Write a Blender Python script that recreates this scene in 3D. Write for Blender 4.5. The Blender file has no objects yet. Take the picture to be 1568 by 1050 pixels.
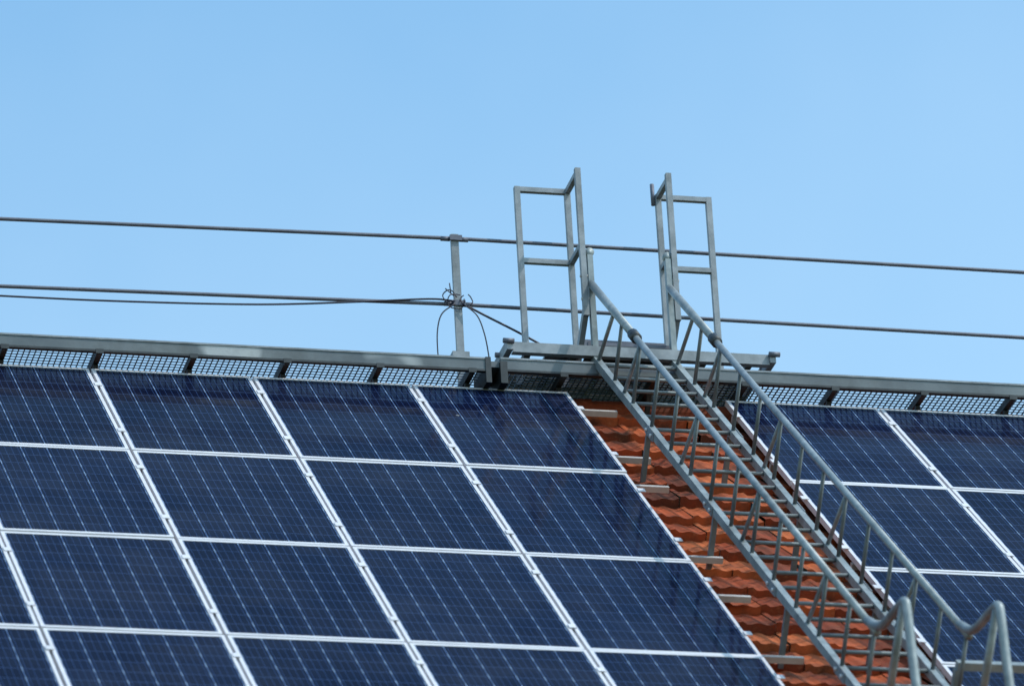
import bpy, math, random
import numpy as np
from mathutils import Vector, Matrix
random.seed(7)
TH=0.71886; CT,ST=math.cos(TH),math.sin(TH); Z0=18.1; W=1.02; H=1.6853
scene=bpy.context.scene
def S(X,v,h): return Vector((X,-v*CT-h*ST,-v*ST+h*CT))

# ---------------------------------------------------------------- materials
def newmat(name):
    m=bpy.data.materials.new(name); m.use_nodes=True
    nt=m.node_tree; return m,nt,nt.nodes["Principled BSDF"]
def mth(nt,op,a,b=None,c=None,clamp=False):
    n=nt.nodes.new("ShaderNodeMath"); n.operation=op; n.use_clamp=clamp
    for i,v in enumerate((a,b,c)):
        if v is None: continue
        if isinstance(v,(int,float)): n.inputs[i].default_value=v
        else: nt.links.new(v,n.inputs[i])
    return n.outputs[0]
def noise(nt,scale,detail=4,rough=.6,vec=None,coord="Object"):
    n=nt.nodes.new("ShaderNodeTexNoise"); n.inputs["Scale"].default_value=scale
    n.inputs["Detail"].default_value=detail; n.inputs["Roughness"].default_value=rough
    if vec is None:
        t=nt.nodes.new("ShaderNodeTexCoord"); vec=t.outputs[coord]
    nt.links.new(vec,n.inputs["Vector"]); return n.outputs["Fac"]
def ramp(nt,fac,stops):
    r=nt.nodes.new("ShaderNodeValToRGB"); nt.links.new(fac,r.inputs[0])
    e=r.color_ramp.elements
    e[0].position,e[0].color=stops[0][0],(*stops[0][1],1)
    e[1].position,e[1].color=stops[-1][0],(*stops[-1][1],1)
    for p,c in stops[1:-1]:
        x=e.new(p); x.color=(*c,1)
    return r.outputs[0]
def mix(nt,fac,a,b,mode='MIX'):
    n=nt.nodes.new("ShaderNodeMix"); n.data_type='RGBA'; n.blend_type=mode
    for i,v in ((0,fac),(6,a),(7,b)):
        if isinstance(v,(int,float)): n.inputs[i].default_value=v
        elif isinstance(v,tuple): n.inputs[i].default_value=(*v,1)
        else: nt.links.new(v,n.inputs[i])
    return n.outputs[2]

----

- Requirement -
Give every line back word for word and leave the pictures out.

- Response below -
Write a Blender Python script that recreates this scene in 3D. Write for Blender 4.5. The Blender file has no objects yet. Take the picture to be 1568 by 1050 pixels.
import bpy, math, random
import numpy as np
from mathutils import Vector, Matrix
random.seed(7)
TH=0.71886; CT,ST=math.cos(TH),math.sin(TH); Z0=18.1; W=1.02; H=1.6853
scene=bpy.context.scene
def S(X,v,h): return Vector((X,-v*CT-h*ST,-v*ST+h*CT))

# ---------------------------------------------------------------- materials
def newmat(name):
    m=bpy.data.materials.new(name); m.use_nodes=True
    nt=m.node_tree; return m,nt,nt.nodes["Principled BSDF"]
def mth(nt,op,a,b=None,c=None,clamp=False):
    n=nt.nodes.new("ShaderNodeMath"); n.operation=op; n.use_clamp=clamp
    for i,v in enumerate((a,b,c)):
        if v is None: continue
        if isinstance(v,(int,float)): n.inputs[i].default_value=v
        else: nt.links.new(v,n.inputs[i])
    return n.outputs[0]
def noise(nt,scale,detail=4,rough=.6,vec=None,coord="Object"):
    n=nt.nodes.new("ShaderNodeTexNoise"); n.inputs["Scale"].default_value=scale
    n.inputs["Detail"].default_value=detail; n.inputs["Roughness"].default_value=rough
    if vec is None:
        t=nt.nodes.new("ShaderNodeTexCoord"); vec=t.outputs[coord]
    nt.links.new(vec,n.inputs["Vector"]); return n.outputs["Fac"]
def ramp(nt,fac,stops):
    r=nt.nodes.new("ShaderNodeValToRGB"); nt.links.new(fac,r.inputs[0])
    e=r.color_ramp.elements
    e[0].position,e[0].color=stops[0][0],(*stops[0][1],1)
    e[1].position,e[1].color=stops[-1][0],(*stops[-1][1],1)
    for p,c in stops[1:-1]:
        x=e.new(p); x.color=(*c,1)
    return r.outputs[0]
def mix(nt,fac,a,b,mode='MIX'):
    n=nt.nodes.new("ShaderNodeMix"); n.data_type='RGBA'; n.blend_type=mode
    for i,v in ((0,fac),(6,a),(7,b)):
        if isinstance(v,(int,float)): n.inputs[i].default_value=v
        elif isinstance(v,tuple): n.inputs[i].default_value=(*v,1)
        else: nt.links.new(v,n.inputs[i])
    return n.outputs[2]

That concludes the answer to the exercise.